“He said it’s not over. The evil is still here.” –Maggie Holvey, The X-Files S2E21 “The Calusari”
As I gaze out over the clear night sky from my chair in the backyard, I can’t help but feel apprehensive. I want to see the stars, but I really don’t want to see anything else. But it’s not up to me! I’ve seen The X-Files, I know the deal. You stargaze, you see an alien spacecraft, nobody believes you, you go crazy, an FBI agent comes to visit you at the asylum, but you disappear before you can tell him what happened.
Okay, maybe that’s a bit fantastical. But that show stuck with me: the infinity of the universe, the darkness, the glowing light… all on the backdrop I’ve shared with them my whole life. In the first episode of The X-Files, there is a shot that takes place on Fourth Street and Fifth Avenue in New Westminster, just one block from my childhood home!
Our city is a chameleon. The X-Files turned the Lower Mainland into the whole world. Surrey as Maine, New Westminster as Boston, Vancouver as a random city in China. Or DC. Or South America.
My favourite X-Files location means a lot to me because of its proximity to where I grew up. It’s the house from the exorcism episode (season 2, episode 21, The Calusari).
You can find it at 417 Fifth Street, New Westminster.
When I was a kid, my dad, brother, and I used to ride by the house on our bikes. As kids we hadn’t seen the show, but the place still gave us the creeps. There was a big sign from a company called Gemlevy in the front yard, so we called it Gemlevy Manor, and we believed it was haunted. Word travelled through the neighbourhood, and other kids got on board. We’d ride low over our handlebars, crouching down so our heads wouldn’t appear above the hedge.
I wonder: did the X-Files location scouts feel the same sense of doom we did when we rode our bikes past Gemlevy Manor? Could the house really be haunted? Or is it just an old-fashioned manor house? In New Westminster, old builds are a dime a dozen. But there’s something special about Gemlevy Manor: its stately build, dramatic columns, and white exterior give it a dignified, but aloof aura.

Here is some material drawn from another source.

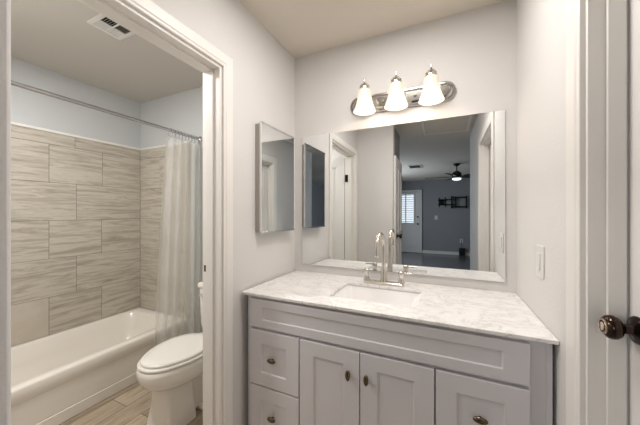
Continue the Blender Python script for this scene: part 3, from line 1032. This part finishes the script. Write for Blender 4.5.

The X-Files changed how I see a lot of the lower mainland: visiting my grandma in White Rock reminds me of Scully on her Maine vacation, the Clark drive overpass near (now-defunct) underground venue 333 unsettles me (Deep Throat died there), and when I go skating at Robson Square, I always pay for a locker, to feel like I’m making a covert drop in DC.
What’s the most important X-Files location in your life?